A Modern‑Day Pirate Tells His Worst Story
A Modern‑Day Pirate Tells His Worst Story
Singhas in Bangkok
The humanitarian mercenary, who I recently met for beers off Khao San Road in Bangkok, goes by “Doc” in the Middle East and, here in southeast Asia, “Fox.”
I showed up twenty minutes early to our rendezvous at the Rainbow Hostel. He was already there, eating naan, when I arrived. Fox chose the place, a cramped spot “run by an Indian Sikh, a friend of ours,” he had said over email.
The “ours” referred to his humanitarian group, a small outfit made up of former military men who specialized in delivering aid to war zones; “the world’s most fearless and dangerous charity,” he called it.
When I arrived at the Rainbow Hostel, there was an Indian family with several young kids screaming and running up the aisles, treating the place like a playground.
Fox was easy to find. He was the only one with an eye patch (ISIS mortar, Iraq 2015). He also had a bandana on his head, a scraggly goatee, and two missing teeth (rifle butt of a Karen mercenary, Myanmar 2013). By most definitions, he was a pirate.
Fox, 30, was short, skinny, and though he appeared older because of his injuries, he would seem younger than his age without them. But he was a serious man and after I sat down, he got right to business.
“This is most likely my final mission,” he explained to me. I had yet to order my first Singha.
Fox was in ill health. He had diabetes and felt that, by running humanitarian missions into some of the world’s most remote and dangerous areas—Iraq, Syria, West Papua, southern Myanmar—he was working himself to death. By the looks of him, I had no reason to doubt it.
“I am trying to get out of this field cause it’s killing me,” he said as my beer came. I had arrived in Bangkok less then three hours earlier and the cold brew felt refreshing in a way that only your first beer in a foreign country can.
Fox said he was tired of operating within a “gray state,” he put it, where he couldn’t speak openly of his professional escapades. But here he was spilling the beans to me, a virtual stranger who had reached out over email from Cambodia and flew over because I had nothing better to do.
I asked Fox about his missing teeth. Or rather, he brought it up and I asked to hear more.
They came out a year or two ago. He had just rescued 11 trafficked little girls from a “stateless land” in the Moei River between Myawaddy, Myanmar and Mae Sot, Thailand.
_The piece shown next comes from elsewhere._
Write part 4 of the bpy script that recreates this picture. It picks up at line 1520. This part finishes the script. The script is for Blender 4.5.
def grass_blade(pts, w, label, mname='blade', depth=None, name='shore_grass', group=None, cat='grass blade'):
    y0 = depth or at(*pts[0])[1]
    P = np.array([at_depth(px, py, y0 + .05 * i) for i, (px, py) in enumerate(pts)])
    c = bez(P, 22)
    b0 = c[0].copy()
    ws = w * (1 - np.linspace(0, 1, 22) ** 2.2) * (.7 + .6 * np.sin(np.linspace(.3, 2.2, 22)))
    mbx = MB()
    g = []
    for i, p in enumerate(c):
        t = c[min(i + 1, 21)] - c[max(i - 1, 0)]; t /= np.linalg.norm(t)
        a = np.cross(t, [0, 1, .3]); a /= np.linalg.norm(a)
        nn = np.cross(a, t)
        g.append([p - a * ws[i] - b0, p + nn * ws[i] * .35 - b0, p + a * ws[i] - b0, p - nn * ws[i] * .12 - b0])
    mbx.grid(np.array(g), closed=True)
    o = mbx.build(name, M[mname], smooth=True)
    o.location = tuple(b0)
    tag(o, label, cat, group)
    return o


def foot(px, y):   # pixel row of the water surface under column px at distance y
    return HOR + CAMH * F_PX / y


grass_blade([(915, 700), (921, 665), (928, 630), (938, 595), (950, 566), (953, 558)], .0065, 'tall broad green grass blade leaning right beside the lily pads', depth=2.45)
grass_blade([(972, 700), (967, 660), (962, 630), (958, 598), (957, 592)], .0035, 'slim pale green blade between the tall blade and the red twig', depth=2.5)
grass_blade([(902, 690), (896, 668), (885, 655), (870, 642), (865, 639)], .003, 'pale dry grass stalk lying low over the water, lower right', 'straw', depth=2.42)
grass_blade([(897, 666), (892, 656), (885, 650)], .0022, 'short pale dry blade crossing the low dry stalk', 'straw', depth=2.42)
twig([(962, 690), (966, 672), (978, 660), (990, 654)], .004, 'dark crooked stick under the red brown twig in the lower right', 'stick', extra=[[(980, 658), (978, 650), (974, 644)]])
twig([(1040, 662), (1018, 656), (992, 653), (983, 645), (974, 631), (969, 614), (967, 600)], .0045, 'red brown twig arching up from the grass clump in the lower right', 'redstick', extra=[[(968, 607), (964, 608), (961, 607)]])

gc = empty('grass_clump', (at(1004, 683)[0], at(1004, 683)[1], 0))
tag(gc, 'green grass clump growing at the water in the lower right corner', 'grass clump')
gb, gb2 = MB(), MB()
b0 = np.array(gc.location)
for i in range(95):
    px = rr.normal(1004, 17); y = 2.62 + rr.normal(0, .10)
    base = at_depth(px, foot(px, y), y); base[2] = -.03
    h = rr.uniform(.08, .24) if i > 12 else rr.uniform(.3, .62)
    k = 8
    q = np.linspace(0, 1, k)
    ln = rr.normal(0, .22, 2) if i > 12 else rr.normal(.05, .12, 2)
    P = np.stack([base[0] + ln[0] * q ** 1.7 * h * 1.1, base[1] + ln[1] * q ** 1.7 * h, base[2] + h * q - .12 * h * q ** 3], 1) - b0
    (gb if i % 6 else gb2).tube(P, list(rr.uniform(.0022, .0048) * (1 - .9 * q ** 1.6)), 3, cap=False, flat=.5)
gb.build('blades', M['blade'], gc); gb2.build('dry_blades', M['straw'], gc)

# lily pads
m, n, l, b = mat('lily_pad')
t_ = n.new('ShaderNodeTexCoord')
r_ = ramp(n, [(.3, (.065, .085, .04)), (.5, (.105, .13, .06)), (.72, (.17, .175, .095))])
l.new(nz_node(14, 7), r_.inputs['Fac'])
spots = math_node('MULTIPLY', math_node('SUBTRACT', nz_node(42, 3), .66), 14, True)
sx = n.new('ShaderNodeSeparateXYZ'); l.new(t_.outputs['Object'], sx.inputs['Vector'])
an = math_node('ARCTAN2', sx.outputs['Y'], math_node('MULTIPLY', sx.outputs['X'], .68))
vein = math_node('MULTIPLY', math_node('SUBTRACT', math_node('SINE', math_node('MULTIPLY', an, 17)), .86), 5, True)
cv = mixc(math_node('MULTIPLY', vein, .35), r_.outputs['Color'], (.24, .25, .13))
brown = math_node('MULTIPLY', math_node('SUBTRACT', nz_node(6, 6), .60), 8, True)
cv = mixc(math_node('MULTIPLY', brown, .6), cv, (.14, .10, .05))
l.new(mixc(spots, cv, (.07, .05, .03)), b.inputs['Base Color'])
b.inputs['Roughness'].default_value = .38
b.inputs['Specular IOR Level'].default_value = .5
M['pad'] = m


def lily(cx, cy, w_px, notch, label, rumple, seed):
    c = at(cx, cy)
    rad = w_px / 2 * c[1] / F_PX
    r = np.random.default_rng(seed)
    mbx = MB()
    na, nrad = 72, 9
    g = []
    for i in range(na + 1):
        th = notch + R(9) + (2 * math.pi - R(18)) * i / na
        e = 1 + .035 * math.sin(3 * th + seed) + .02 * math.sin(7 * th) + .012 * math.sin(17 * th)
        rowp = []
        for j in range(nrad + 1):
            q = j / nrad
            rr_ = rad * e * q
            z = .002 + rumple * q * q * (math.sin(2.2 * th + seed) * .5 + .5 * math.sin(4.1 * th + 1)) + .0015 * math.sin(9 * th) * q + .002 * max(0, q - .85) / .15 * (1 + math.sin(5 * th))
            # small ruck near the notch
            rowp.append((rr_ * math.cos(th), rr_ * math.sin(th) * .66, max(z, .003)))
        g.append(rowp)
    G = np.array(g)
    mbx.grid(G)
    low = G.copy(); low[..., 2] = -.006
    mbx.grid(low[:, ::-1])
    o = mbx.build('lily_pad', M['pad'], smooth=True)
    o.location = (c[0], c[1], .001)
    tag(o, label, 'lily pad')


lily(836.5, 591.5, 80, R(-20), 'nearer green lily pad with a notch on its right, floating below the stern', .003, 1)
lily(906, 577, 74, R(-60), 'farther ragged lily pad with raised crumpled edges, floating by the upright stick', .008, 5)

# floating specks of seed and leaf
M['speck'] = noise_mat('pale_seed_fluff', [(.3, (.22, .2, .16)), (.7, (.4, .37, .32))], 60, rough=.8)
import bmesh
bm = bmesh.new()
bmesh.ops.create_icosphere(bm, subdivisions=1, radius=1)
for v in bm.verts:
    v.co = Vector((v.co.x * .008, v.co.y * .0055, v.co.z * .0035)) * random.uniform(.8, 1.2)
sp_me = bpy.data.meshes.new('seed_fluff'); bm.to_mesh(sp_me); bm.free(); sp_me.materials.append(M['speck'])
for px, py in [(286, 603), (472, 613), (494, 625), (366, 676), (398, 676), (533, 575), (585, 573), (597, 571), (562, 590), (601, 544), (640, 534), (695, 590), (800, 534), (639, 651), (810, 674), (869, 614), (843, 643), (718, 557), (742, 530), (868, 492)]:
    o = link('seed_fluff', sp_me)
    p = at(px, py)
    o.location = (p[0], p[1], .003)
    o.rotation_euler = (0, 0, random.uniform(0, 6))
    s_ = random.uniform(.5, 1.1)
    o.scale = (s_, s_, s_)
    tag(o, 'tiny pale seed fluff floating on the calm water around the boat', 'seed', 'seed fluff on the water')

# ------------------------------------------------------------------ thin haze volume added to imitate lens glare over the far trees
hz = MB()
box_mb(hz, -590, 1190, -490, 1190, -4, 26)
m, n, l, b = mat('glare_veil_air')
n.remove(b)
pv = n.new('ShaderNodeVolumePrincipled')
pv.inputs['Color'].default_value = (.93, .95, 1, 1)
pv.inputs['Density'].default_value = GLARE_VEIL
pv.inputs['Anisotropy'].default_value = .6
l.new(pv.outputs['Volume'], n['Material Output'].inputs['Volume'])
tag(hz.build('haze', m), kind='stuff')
“We went back for more and our interpreter kind of sold us out,” he said. The next thing Fox knew, he was getting “butt-checked with a rifle to the face.”
“When I woke up, I was on the other side of the bank, in a parked truck on the Burmese side,” he explained as I sipped.
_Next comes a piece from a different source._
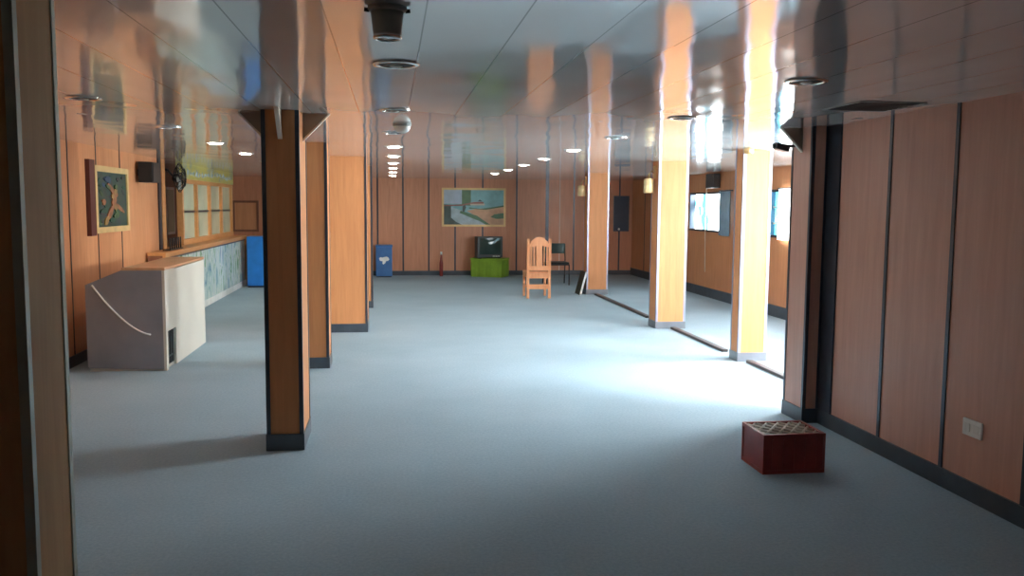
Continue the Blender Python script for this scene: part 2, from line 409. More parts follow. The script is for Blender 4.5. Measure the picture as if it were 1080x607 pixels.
# hanging can spotlight
r = thing('ceiling_spotlight', 'grey tapered can spotlight hanging from the ceiling at the top edge', 'spotlight', (-.01, 2.62, H))
c = (-.01, 2.62, H)
MB().lathe([(0, -.001), (.056, -.001), (.057, -.010), (.050, -.016), (0, -.016)], c).build('flange', 'grey_plastic', r)
MB().lathe([(0, -.016), (.048, -.016), (.044, -.050), (.040, -.084), (0, -.084)], c).build('can', 'grey_plastic', r)
MB().lathe([(.040, -.080), (.0415, -.084), (.0415, -.091), (.034, -.094), (.032, -.086), (.040, -.080)], c).build('rim', 'chrome', r)
MB().lathe([(0, -.091), (.018, -.090), (.032, -.0845), (0, -.0845)], c).build('lens', 'pale_plastic', r)
for s in (-1, 1):
    MB().tube([(c[0] + s * .052, c[1], H - .012), (c[0] + s * .066, c[1], H - .010)], .006, 10).build('thumb_screw', 'black_metal', r)
# smoke detector dome
c = (.075, 6.35, H)
r = thing('ceiling_dome', 'pale half round dome on the ceiling between two middle row lights', 'ceiling dome', c)
MB().lathe([(0, -.001), (.066, -.001), (.066, -.012), (.062, -.016), (0, -.016)], c).build('base', 'grey_plastic', r)
MB().lathe([(.060, -.016), (.058, -.03), (.048, -.048), (.03, -.06), (0, -.066), ], c).build('cover', 'pale_plastic', r)
# open ceiling hatch
r = thing('ceiling_vent', 'dark rectangular vent in the ceiling beside the near right wall', 'vent', (2.68, 4.66, H))
MB().box(2.50, 2.86, 4.46, 4.86, H - .003, H - .001).build('opening', 'dark_int', r)  # flat dark plate painted as the shaded inside of the hatch
f = MB(); 
f.box(2.485, 2.50, 4.445, 4.875, H - .006, H - .001); f.box(2.86, 2.875, 4.445, 4.875, H - .006, H - .001)
f.box(2.50, 2.86, 4.445, 4.46, H - .006, H - .001); f.box(2.50, 2.86, 4.86, 4.875, H - .006, H - .001); f.build('frame', 'grey_plastic', r)
s = MB()
for k in range(7): s.box(2.50, 2.86, 4.50 + k * .052, 4.512 + k * .052, H - .006, H - .003)
s.build('louvre', 'black_metal', r)

# sconces on the right columns
def sconce(x, y, side, label, shade='gold'):
    """side -1: on a face looking to -x, +1: +x"""
    r = thing('wall_sconce', label, 'wall lamp', (x, y, 1.72), 'sconces on the right columns')
    cx = x + side * .085
    MB().box(min(x, x + side * .022), max(x, x + side * .022), y - .04, y + .04, 1.90, 2.06, 0, .006).build('back_plate', 'brass', r)
    MB().tube([(x + side * .02, y, 1.97), (x + side * .055, y, 2.0), (cx, y, 1.96), (cx, y, 1.90)], .011, 10).build('arm', 'brass', r)
    MB().lathe([(0, .185), (.03, .185), (.062, .175), (.066, .0), (.060, 0), (.056, .165), (0, .172)], (cx, y, 1.72)).build('shade', shade, r)
    MB().lathe([(0, .045), (.022, .06), (.028, .09), (.016, .13), (0, .14)], (cx, y, 1.72), 16).build('bulb', 'pale_plastic', r)
    return r
sconce(3.322 - .004, 10.81, -1, 'cream cylinder sconce on the left side of the second sunlit column')
sconce(3.378 - .004, 15.05, -1, 'small pale sconce on the left side of the farthest right column')
# junction cup, conduit
r = thing('ceiling_junction_cup', 'small brown cup fitting with a thin rod on ceiling above nearest sunlit column', 'ceiling fitting', (3.42, 8.15, H))
MB().lathe([(0, -.001), (.05, -.001), (.046, -.05), (.036, -.06), (0, -.06)], (3.43, 8.15, H)).build('cup', 'brass', r)
MB().tube([(3.47, 8.15, H - .015), (3.68, 8.15, H - .012)], .006, 8).build('rod', 'brass', r)
# black camera on near column
r = thing('security_camera', 'small black camera box on a bracket at the top of the near right column', 'camera', (2.92, 6.1, 1.96))
MB().tube([(2.92, 6.1, 1.995), (2.86, 6.1, 1.995)], .010, 10).build('bracket', 'black_metal', r)
MB().box(-.05, .05, -.035, .035, -.024, .024, 0, .006).xf(Matrix.Translation((2.815, 6.1, 1.985)) @ Matrix.Rotation(.22, 4, 'Y')).build('housing', 'black', r)
MB().lathe([(0, 0), (.016, .002), (.018, .014), (0, .014)], (0, 0, 0), 16).xf(Matrix.Translation((2.766, 6.1, 1.996)) @ Matrix.Rotation(-PI / 2, 4, 'Y')).build('lens', 'screen', r)

# ------------------------------------------------------------------ right wall socket
r = thing('wall_socket', 'white double wall socket low on the near right wall', 'socket', (XR, 4.16, .39))
MB().box(XR - .012, XR, 4.085, 4.235, .345, .435, 0, .004).build('face_plate', 'white', r)
for yy in (4.125, 4.195):
    MB().box(XR - .015, XR - .011, yy - .022, yy + .022, .368, .412, 0, .002).build('outlet', 'pale_plastic', r)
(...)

He came to to the sight of a gunman rattling three of his teeth in a little glass jar. Fox tried to move but his hands were handcuffed. The guard was chewing betel nut, Fox said, lots of it. Soon he was very high.
After a while, Fox got up, walked to the guard and waved his handcuffed hands in front of his face. The guard betrayed no recognition. Fox reached into his pocket, extracted the keys and freed himself. He then waded the twenty yards across the river (“it’s shallow in the dry season”) to the safety of Mae Sot.
“Drugs saved my life that day,” Fox joked. “But, honestly, it’s like the worst story I have.”